→ **Material provided**
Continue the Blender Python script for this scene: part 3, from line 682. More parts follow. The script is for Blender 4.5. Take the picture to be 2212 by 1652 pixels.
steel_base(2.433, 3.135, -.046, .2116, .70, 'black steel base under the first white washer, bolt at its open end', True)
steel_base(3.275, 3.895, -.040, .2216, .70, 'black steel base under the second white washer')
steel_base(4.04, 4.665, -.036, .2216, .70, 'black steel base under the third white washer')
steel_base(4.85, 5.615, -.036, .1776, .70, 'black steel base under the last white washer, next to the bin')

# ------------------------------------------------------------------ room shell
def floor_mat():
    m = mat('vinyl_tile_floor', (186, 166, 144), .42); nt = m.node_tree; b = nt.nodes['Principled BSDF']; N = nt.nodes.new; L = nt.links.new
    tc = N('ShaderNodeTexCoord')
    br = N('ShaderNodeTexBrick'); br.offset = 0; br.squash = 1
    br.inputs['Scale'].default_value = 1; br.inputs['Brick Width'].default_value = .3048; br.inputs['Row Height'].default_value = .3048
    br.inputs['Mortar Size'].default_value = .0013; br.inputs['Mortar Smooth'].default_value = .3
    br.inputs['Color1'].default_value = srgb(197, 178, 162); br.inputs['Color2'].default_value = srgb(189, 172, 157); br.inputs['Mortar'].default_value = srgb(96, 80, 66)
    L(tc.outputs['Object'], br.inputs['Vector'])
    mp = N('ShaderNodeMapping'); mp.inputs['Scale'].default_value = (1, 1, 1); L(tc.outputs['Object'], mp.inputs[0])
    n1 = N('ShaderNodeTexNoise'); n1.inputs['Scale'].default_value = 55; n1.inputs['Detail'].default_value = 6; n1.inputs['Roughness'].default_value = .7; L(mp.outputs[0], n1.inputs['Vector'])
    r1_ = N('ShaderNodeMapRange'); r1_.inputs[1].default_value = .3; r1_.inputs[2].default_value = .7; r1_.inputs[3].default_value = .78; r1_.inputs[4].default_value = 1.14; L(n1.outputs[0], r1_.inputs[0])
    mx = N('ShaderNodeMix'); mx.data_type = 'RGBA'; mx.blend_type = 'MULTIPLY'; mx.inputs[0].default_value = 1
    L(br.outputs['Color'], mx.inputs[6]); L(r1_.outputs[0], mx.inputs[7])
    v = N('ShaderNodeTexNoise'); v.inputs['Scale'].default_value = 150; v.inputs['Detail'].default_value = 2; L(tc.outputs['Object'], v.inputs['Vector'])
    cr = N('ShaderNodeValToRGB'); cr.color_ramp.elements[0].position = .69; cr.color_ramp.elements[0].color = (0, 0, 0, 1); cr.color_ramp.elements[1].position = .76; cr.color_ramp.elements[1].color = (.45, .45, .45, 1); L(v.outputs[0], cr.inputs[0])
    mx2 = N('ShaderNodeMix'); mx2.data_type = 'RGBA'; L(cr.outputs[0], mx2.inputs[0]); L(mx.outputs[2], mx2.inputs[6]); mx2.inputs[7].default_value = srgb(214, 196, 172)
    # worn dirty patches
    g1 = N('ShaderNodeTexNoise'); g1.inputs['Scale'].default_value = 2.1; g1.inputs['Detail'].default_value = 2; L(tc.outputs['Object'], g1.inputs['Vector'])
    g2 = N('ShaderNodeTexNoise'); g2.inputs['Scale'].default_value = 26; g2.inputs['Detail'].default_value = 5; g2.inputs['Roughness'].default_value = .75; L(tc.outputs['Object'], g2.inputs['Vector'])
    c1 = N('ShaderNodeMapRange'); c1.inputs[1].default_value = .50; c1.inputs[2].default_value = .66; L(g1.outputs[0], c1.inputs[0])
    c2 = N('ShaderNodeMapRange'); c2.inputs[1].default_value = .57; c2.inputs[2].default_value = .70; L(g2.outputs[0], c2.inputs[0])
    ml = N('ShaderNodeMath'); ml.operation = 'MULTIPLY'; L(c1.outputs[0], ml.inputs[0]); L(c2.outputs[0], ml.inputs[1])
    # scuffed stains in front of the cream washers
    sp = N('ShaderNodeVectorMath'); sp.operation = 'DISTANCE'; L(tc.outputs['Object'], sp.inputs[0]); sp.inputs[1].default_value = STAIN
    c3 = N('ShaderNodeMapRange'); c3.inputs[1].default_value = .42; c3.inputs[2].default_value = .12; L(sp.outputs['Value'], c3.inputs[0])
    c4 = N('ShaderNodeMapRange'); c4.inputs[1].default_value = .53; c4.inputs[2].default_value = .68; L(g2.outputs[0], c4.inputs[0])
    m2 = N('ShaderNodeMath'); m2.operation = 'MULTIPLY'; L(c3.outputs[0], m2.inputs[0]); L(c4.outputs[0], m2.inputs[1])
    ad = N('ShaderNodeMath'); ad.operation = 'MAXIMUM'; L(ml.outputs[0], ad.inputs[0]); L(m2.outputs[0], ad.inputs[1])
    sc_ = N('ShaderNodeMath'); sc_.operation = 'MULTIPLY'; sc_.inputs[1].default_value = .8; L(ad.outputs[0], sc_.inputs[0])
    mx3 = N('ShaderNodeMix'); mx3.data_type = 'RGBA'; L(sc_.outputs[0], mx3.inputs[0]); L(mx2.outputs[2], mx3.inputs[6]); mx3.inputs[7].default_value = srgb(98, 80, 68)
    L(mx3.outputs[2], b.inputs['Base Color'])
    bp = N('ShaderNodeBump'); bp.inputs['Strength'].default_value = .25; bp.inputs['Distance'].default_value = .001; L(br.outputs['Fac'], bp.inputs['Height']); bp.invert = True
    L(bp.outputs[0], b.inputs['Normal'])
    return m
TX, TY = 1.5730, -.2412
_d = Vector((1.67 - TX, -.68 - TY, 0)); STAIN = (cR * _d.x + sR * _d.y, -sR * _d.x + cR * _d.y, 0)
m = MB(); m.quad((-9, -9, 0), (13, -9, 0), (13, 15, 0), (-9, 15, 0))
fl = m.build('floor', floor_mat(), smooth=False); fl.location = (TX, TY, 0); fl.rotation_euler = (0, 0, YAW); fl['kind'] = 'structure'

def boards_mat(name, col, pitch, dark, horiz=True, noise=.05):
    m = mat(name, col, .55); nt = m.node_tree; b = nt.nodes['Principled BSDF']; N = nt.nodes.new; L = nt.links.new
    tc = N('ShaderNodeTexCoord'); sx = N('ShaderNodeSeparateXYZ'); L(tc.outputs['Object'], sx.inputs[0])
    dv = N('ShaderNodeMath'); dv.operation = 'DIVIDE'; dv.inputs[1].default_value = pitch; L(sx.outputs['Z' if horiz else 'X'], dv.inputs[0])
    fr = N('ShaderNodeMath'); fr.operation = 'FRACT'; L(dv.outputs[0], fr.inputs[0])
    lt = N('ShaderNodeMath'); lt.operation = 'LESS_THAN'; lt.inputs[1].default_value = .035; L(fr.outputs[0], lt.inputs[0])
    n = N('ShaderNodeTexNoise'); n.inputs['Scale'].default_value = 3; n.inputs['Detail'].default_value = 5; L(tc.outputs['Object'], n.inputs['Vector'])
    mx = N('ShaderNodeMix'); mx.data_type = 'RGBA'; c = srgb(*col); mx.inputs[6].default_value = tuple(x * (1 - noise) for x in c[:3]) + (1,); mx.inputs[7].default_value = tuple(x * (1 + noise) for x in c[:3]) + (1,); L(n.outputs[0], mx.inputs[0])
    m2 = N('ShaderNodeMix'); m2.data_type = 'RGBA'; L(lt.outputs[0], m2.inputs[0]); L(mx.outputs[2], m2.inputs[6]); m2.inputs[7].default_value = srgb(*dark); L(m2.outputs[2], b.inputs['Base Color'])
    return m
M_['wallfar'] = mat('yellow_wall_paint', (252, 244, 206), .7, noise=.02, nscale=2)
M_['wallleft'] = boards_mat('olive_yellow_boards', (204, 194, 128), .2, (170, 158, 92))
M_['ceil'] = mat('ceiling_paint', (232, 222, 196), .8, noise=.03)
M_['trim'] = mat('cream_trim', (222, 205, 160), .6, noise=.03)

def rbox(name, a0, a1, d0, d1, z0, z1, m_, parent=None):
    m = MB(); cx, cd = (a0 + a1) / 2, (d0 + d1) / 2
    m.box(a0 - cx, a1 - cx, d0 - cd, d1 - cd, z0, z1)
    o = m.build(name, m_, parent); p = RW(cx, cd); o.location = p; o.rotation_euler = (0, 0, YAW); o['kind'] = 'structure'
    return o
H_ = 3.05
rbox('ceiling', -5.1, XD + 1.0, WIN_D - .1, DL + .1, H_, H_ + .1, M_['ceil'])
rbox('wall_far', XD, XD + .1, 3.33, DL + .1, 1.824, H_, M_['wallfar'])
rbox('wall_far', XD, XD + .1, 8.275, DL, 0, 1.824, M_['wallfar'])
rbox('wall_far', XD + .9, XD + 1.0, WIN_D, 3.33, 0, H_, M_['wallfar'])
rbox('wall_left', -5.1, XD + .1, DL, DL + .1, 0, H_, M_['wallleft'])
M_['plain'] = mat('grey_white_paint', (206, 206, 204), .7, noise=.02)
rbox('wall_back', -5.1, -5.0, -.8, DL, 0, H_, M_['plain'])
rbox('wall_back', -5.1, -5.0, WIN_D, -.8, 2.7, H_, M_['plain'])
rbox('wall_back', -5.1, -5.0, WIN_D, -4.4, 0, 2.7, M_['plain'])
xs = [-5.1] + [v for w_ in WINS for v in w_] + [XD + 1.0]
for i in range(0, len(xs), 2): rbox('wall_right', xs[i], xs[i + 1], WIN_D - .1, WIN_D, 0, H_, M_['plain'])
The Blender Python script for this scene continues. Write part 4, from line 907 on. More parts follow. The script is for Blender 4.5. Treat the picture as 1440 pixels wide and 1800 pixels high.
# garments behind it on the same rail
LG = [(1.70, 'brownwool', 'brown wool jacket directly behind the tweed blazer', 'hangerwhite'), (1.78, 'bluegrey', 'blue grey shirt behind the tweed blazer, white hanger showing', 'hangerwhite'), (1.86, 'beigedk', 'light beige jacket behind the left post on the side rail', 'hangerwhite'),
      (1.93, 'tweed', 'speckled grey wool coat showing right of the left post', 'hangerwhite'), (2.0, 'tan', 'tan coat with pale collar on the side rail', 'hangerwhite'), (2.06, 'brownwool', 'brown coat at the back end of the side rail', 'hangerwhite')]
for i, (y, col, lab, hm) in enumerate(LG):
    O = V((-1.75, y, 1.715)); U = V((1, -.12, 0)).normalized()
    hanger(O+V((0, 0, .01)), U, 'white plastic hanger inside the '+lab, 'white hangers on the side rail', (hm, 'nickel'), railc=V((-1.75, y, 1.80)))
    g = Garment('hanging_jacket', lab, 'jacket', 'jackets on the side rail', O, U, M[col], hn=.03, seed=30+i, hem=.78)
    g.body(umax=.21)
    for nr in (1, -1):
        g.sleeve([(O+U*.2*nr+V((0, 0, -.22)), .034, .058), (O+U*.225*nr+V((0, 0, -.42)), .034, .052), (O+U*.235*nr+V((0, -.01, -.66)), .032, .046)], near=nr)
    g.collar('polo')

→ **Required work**
Look above and repeat, character for character, the lines from the first one to the line with "steel_base(4.85, 5.615, -.036, .1776, .70, 'black", counting both.

→ **Exercise solution**
Continue the Blender Python script for this scene: part 3, from line 682. More parts follow. The script is for Blender 4.5. Take the picture to be 2212 by 1652 pixels.
steel_base(2.433, 3.135, -.046, .2116, .70, 'black steel base under the first white washer, bolt at its open end', True)
steel_base(3.275, 3.895, -.040, .2216, .70, 'black steel base under the second white washer')
steel_base(4.04, 4.665, -.036, .2216, .70, 'black steel base under the third white washer')
steel_base(4.85, 5.615, -.036, .1776, .70, 'black steel base under the last white washer, next to the bin')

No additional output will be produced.